The playground

We have been the happy owners of a backyard play structure for almost 2 years now. And let me tell you, we have loved it. To be able to send the kids in the yard to play, slide, swing, laugh, explore and not have to worry about what they are getting into or where they are wandering is amazing. To watch them imagine up all sorts of new games with their best friends. To watch them become more daring in how high they swing and in how quickly they climb. To watch the chickens be introduced to new flying heights.......well that has been downright amusing. As we disassembled the play structure last weekend and sent it off to a new home where it will be loved into the ground by 5 adorable friends of ours as well as all their cousins and friends....I cried.
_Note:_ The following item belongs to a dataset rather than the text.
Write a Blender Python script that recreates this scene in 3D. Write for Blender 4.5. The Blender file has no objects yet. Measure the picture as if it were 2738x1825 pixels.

I wondered what sort of parents we are to uproot our children, take away all these little things that mean so much in childhood and cast them aside for this journey that we are to embark on.

Last night we went to the playground down the street. The one we used to walk to regularly before we had a playground in our own backyard. Not the kind of neighborhood playground that is filled with mom's and strollers and yoga groups and kids sharing sand toys and families eating picnics. The kind of playground where teenagers talk on their cell phones and 4 year olds are left in the care of their 7 year old brother. The kind of playground where boys ride their hand me down bike with pink streamers and their knees knock the handlebars and they've never even worn a bicycle helmet despite the fact that this bike is their main means of transportation. The kind of playground where you are skeptical of those who approach, where you keep your kids close when there is a dog on the premises, and where you don't ever talk to the rare other parent you see because more often than not you don't speak the same language.

We walked away from the playground after having stayed twice as long as planned. I cried. I knew now the downside of having a playground in our own backyard. In our own backyard, I don't run up the ladder after the kids and race them to the bottom. I don't push them in the swings. I don't slide with them in my lap. I don't race them to the fence. I don't teach them how to share with the other kids who are there. I don't play Simon Says with that little 4 year old and her 7 year old brother who rode their hand me down bikes to the park. I don't acknowledge the strangers who speak a different language than me with a smile. I don't come home exhausted, scrub dirty little faces, and tuck them into bed with a kiss quite the same way when we're just coming in from our own safe, quiet, protected, hidden backyard.

Not to say that we will not replace the play structure with some sort of backyard fun once we are moved and settled. But whatever we do it will not replace our evening walks to the neighborhood park where we have the opportunity to engage our kids in the life that is our community. Because regardless of what it seems to the outside eye, that community is full of life, of beauty and of moments that need to be experienced.


Sarah said...


(beautiful post. )

BSmith said...

Wow Emily. Great thoughts. This gives me a whole different perspective on taking the boys to play at Liberty park in SLC as often as possible. Of course the demographic is a bit different at Liberty park then in SE Portland, but there are still many relationships waiting to be cultivated. Thanks for sharing.

Karen Elaine said...

Indeed!! The losses are great but the things our kids learn about faith and people and family values is greater. I've cried many tears too. But we are growing and changing. Love to you all in these next crazy weeks to come.

wendy said...

Hear hear to these beautiful thoughts and the above comments! I am going to miss you and our all-too-rare visits with your beautiful family!

Jaime said...

Emily, this is beautiful and makes me miss my new friend already! I will remember and take heed these thoughts as we enjoy the structure and engage our community and family in life.